Słucham dalszych słów:
– W Meksyku papier ręcznie czerpany w języku azteckim to amatl. Wszystkie papiery są robione na bazie włókna rozgotowywanego przez bardzo długi czas bez tzw. przyspieszaczy typu soda kaustyczna. Musiałam zaprzestać robienia papieru z bambusa, ponieważ to się gotuje przez cały tydzień ze względu na dużą twardość włókna. Kukurydza była tym środkiem najbardziej dla mnie dostępnym. Próbowałam później robić papiery z innych włókien np. z eukaliptusa, ale zostałam przy kukurydzy – opowiada Adriana.
Oglądam slajdy i zdjęcia prac robionych na bazie kukurydzy, które zostały między innymi pokazane na wystawie w Muzeum Przemysłu w Opatówku wraz z pracami innego meksykańskiego artysty Padilli w roku 1995.
Słucham i nagle słyszę :
– W Muzeum (Papiernictwa) w Dusznikach mają oryginalne tapy.
– A co to takiego te tapy ? – pytam nieco zaskoczona.
Adriana wyjaśnia, że w Meksyku, robiąc papier ubija się go ręcznie tłukiem (np. kamieniem lawy wulkanicznej dopasowanym wielkością do dłoni ludzkiej). Jest on idealny do ubijania papieru ze względu na swoją trwałość i twardość. Tapa jest to późniejszy meksykański amatl, czyli papier robiony z ubitych tłukiem pasm łyka usuniętego z kory, a zawierającego oczyszczone włókna celulozowe. Tego typu papier można samemu robić w domu. Potrzebna jest tylko jakaś deska, na której ubija się włókna roślin, z których robiony jest papier.
– Jak ten papier jest barwiony? – pada następne moje pytanie.
– Jeżeli barwię, to barwię pulpę papierową, nie gotowy papier. Również na takim gotowym papierze maluję – uśmiecha się artystka.
Oglądam slajdy i widzę, że prace Adriany Zych przepełnione są fascynacją kolorem. Kolory są mocne, ciepłe i nasycone.
W pracach można od razu dostrzec rytmy i podziały bądź w pionie bądź w poziomie. Faktura i chropowatość papieru tym bardziej ujawnia jego materialność. Niektóre z papierów robionych są cięte na pasy i ubijane z włóknami papieru, aby powstały widoczne rytmy i układy przypominające plątaninę linii, formy rysunkowe
Można zauważyć zdyscyplinowanie podziałów, odczuć wrażenie kresek wtopionych w tło.

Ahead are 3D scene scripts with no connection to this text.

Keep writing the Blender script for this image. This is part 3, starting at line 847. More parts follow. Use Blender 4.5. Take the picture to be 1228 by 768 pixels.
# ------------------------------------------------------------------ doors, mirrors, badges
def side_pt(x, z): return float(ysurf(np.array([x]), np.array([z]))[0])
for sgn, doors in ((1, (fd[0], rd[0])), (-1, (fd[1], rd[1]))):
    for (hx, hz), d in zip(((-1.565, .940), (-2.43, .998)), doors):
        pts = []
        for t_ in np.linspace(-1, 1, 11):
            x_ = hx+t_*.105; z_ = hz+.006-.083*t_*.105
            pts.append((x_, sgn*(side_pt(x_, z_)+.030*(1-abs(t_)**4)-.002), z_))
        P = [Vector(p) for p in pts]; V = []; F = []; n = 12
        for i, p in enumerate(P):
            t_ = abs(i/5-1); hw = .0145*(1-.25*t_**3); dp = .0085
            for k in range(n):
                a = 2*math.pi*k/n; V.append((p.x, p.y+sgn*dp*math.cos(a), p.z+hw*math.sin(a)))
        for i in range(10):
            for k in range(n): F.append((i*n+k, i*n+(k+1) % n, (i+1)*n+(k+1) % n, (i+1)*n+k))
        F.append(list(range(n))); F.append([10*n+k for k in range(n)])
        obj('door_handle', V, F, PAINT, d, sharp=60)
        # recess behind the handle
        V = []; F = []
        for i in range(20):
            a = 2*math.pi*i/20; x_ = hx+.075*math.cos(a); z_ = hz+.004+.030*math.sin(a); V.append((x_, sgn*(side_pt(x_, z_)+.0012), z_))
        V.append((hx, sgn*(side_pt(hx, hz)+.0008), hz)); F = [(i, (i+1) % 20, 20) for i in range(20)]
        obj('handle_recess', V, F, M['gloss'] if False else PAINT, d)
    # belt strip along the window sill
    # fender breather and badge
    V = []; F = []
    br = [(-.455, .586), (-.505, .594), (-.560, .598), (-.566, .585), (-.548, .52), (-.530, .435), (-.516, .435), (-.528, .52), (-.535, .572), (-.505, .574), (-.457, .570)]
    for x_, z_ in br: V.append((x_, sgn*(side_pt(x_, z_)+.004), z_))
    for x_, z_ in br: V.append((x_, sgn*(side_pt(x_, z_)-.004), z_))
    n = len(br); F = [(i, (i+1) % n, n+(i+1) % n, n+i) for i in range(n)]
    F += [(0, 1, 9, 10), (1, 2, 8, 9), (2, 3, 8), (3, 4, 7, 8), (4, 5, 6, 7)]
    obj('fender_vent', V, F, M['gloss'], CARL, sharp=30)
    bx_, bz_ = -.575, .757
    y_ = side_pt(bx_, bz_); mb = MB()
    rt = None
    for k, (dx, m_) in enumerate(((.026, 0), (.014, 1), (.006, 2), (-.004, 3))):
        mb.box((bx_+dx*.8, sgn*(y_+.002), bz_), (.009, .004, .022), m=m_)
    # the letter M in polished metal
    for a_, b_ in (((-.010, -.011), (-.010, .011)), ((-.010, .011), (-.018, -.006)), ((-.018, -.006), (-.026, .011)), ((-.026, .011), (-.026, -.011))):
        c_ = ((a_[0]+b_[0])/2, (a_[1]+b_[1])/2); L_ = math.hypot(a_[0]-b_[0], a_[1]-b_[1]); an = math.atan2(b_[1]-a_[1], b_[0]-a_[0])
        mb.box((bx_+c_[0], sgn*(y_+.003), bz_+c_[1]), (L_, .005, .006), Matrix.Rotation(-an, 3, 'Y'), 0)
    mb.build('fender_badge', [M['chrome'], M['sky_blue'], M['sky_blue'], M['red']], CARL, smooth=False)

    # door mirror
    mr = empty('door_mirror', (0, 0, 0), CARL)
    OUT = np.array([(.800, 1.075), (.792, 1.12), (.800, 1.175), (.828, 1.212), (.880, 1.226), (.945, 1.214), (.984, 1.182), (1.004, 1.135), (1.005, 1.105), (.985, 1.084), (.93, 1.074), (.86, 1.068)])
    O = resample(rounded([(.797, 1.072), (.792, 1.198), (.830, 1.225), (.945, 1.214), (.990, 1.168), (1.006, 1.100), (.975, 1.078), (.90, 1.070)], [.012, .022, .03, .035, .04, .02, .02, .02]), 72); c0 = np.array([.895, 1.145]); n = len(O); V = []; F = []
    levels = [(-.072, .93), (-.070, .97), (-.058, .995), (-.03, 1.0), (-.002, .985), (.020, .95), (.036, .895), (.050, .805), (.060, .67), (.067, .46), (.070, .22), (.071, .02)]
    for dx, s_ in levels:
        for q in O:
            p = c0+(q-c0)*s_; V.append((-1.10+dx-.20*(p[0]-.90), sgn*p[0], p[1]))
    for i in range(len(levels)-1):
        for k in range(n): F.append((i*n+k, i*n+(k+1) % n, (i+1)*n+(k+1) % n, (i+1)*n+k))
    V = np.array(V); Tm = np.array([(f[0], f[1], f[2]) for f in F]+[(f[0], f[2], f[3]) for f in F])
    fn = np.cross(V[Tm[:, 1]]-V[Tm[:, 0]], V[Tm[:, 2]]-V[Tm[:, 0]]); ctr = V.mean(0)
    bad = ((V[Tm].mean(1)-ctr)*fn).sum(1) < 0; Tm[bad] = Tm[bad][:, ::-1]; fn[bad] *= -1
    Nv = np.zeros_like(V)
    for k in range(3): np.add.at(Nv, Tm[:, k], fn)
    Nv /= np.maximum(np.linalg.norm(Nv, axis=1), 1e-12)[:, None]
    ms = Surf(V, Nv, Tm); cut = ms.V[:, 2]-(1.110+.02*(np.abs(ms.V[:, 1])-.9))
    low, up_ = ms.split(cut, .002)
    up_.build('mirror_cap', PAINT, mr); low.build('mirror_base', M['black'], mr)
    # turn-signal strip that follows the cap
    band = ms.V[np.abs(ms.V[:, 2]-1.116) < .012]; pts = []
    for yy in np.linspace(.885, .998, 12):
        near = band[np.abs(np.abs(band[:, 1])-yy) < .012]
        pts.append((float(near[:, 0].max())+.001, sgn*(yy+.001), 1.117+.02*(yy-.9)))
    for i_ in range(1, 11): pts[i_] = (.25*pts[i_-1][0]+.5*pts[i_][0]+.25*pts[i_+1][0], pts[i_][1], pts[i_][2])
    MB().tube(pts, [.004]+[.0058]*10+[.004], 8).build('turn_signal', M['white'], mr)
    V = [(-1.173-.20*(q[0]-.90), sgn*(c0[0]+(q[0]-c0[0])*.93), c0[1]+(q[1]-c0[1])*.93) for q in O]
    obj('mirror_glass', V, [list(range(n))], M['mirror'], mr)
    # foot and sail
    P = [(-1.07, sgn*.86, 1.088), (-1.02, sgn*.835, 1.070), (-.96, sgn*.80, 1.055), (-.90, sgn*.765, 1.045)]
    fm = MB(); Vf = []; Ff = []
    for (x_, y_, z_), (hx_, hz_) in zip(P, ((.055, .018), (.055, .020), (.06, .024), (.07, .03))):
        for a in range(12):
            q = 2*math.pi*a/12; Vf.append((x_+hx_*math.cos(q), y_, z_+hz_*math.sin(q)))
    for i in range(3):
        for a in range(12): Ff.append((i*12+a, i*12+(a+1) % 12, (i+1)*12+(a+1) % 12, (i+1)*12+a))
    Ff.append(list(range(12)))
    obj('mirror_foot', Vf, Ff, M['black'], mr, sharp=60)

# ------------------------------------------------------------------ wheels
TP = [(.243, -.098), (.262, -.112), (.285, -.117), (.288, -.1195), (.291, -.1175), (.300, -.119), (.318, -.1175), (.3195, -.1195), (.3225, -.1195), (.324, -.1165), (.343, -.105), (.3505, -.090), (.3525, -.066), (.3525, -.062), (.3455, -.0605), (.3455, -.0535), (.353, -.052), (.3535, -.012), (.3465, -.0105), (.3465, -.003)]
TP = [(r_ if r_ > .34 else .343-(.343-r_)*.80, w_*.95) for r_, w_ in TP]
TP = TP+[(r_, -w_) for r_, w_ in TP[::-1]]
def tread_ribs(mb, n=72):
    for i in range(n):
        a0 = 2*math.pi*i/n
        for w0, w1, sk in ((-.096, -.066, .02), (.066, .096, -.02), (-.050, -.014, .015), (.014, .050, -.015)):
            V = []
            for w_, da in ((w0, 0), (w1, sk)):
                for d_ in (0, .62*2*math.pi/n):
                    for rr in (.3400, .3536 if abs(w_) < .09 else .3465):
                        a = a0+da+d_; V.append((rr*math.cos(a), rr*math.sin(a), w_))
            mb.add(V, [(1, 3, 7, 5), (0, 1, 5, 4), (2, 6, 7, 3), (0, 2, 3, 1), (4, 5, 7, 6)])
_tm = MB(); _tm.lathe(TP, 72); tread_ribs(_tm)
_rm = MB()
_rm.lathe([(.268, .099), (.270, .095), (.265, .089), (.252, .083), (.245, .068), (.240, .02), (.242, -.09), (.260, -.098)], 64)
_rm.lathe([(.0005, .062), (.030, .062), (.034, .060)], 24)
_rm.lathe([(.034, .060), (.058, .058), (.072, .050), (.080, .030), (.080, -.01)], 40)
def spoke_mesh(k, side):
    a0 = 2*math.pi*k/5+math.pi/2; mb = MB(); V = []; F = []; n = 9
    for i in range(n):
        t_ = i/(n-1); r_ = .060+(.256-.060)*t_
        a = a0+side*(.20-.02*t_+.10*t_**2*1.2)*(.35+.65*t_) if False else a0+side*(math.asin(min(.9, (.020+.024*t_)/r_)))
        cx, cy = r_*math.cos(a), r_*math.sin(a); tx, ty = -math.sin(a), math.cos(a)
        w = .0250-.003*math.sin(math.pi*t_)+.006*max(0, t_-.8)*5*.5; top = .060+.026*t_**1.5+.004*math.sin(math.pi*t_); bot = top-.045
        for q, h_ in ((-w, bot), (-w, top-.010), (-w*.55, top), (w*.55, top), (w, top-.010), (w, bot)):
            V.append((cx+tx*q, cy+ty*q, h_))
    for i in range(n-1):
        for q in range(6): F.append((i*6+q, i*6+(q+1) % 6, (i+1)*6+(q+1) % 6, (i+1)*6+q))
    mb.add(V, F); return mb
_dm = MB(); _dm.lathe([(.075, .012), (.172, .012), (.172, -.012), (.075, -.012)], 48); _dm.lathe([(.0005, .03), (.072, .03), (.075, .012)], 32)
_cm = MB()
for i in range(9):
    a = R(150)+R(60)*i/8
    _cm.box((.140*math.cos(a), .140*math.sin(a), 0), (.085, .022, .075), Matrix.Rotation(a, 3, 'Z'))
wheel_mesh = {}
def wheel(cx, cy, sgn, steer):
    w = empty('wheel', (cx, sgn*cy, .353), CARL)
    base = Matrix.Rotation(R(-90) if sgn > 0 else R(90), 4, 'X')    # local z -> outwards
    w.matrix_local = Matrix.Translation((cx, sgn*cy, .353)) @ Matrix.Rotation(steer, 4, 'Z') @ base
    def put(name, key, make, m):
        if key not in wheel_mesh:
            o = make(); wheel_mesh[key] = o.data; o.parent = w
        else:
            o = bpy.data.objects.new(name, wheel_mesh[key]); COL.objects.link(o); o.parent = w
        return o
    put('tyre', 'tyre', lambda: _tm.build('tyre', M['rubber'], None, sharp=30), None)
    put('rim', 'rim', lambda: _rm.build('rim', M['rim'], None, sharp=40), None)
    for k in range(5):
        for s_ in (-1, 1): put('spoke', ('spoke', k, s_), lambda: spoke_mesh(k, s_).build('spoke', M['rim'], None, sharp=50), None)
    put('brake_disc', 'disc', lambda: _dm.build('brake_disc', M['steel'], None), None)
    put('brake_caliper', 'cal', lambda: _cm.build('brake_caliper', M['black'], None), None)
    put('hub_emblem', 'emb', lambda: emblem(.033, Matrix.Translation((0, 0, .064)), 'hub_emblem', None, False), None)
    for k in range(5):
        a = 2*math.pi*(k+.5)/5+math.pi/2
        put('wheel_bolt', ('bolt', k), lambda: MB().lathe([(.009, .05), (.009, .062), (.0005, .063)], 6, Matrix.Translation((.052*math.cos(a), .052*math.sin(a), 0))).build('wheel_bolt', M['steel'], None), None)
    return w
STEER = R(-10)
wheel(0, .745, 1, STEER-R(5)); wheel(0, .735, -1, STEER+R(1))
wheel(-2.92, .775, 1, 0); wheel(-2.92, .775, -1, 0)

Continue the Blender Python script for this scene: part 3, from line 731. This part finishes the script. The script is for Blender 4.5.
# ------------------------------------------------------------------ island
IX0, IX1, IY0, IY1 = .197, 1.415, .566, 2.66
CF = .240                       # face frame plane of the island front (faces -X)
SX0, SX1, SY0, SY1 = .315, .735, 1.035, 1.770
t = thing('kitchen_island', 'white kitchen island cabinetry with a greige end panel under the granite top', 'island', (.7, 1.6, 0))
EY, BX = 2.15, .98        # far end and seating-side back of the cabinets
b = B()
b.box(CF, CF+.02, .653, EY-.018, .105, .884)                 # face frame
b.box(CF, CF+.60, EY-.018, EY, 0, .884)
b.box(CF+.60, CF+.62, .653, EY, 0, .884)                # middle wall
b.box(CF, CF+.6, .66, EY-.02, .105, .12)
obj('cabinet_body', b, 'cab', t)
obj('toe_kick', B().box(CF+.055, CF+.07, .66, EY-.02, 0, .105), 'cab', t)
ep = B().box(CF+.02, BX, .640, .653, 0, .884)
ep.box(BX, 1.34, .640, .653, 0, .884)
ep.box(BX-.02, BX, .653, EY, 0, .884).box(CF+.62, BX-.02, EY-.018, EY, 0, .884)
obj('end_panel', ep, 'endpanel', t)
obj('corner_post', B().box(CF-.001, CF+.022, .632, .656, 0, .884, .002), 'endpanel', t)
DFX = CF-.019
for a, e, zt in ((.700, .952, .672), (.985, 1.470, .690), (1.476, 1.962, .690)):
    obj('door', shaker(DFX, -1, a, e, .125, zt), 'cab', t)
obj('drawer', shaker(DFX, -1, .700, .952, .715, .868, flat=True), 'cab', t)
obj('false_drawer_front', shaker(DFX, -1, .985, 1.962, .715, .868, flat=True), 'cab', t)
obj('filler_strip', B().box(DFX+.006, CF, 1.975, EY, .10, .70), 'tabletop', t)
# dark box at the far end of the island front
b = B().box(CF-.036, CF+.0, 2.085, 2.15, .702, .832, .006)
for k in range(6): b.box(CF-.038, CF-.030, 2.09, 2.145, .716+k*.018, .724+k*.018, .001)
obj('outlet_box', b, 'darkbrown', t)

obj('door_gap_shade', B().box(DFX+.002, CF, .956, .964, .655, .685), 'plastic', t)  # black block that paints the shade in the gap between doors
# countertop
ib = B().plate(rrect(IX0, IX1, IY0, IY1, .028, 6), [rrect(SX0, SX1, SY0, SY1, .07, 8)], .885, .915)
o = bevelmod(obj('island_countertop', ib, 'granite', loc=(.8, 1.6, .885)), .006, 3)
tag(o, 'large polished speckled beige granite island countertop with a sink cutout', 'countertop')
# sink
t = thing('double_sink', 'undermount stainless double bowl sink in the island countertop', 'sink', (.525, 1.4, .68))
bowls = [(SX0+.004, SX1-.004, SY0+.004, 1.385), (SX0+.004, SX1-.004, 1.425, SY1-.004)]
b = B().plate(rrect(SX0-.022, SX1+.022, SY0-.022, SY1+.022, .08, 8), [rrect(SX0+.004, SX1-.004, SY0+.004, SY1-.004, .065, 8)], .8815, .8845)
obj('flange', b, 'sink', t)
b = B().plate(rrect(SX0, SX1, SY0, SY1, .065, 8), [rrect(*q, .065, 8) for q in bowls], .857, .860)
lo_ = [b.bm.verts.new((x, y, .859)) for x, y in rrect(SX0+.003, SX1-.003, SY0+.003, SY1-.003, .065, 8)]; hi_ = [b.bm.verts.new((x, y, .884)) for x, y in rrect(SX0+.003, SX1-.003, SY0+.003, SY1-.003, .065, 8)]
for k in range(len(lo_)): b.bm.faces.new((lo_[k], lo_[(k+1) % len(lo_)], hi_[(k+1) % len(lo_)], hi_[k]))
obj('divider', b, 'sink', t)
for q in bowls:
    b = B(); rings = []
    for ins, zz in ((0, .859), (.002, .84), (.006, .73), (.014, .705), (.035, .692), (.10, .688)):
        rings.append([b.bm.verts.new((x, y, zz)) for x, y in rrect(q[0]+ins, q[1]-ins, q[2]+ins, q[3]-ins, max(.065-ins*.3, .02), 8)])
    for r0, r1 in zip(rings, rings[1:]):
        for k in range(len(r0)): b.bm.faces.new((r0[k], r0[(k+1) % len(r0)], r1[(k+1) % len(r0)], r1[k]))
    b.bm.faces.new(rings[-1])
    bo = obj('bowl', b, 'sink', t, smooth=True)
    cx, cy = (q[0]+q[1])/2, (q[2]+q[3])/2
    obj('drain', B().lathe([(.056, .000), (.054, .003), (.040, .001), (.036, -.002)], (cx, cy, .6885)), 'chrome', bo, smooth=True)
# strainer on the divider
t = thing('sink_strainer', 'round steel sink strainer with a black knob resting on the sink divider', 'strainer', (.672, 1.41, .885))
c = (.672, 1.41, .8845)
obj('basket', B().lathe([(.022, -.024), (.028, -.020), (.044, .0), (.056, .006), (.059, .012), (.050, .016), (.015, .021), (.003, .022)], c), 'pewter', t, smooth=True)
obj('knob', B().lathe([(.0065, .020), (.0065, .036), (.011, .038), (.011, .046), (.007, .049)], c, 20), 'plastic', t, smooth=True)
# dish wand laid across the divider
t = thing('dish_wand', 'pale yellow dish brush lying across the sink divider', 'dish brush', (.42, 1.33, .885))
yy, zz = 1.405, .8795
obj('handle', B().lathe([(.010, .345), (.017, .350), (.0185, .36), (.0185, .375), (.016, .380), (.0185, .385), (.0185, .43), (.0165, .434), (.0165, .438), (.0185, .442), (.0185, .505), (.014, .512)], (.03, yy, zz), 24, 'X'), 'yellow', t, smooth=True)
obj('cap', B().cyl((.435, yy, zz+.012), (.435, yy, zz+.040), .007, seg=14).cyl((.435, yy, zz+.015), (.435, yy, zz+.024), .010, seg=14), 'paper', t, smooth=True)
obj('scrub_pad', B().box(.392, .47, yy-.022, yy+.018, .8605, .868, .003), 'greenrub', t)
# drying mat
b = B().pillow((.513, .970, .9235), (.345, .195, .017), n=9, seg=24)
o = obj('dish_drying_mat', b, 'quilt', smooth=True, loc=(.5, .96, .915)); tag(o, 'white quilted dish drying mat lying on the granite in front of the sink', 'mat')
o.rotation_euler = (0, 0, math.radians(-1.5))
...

Każde z tych papierów może przywołać na myśl mgliste wspomnienie jakiegoś zdarzenia, czegoś, co przelotnie nas poruszyło, ale wystarczająco silnie utkwiło w naszej podświadomości. Trudno powiedzieć, może to niewielki fragment jakiegoś marzenia, którym każdy chyba człowiek się kieruje w swym życiu.
Z całą pewnością dzisiejsza sztuka nie dąży do zobrazowania Absolutu, ale próbuje wychwycić coś ulotnego , nietrwałego lecz na tyle istotnego, by dało się to ująć mniej lub bardziej trwale w formę plastyczną.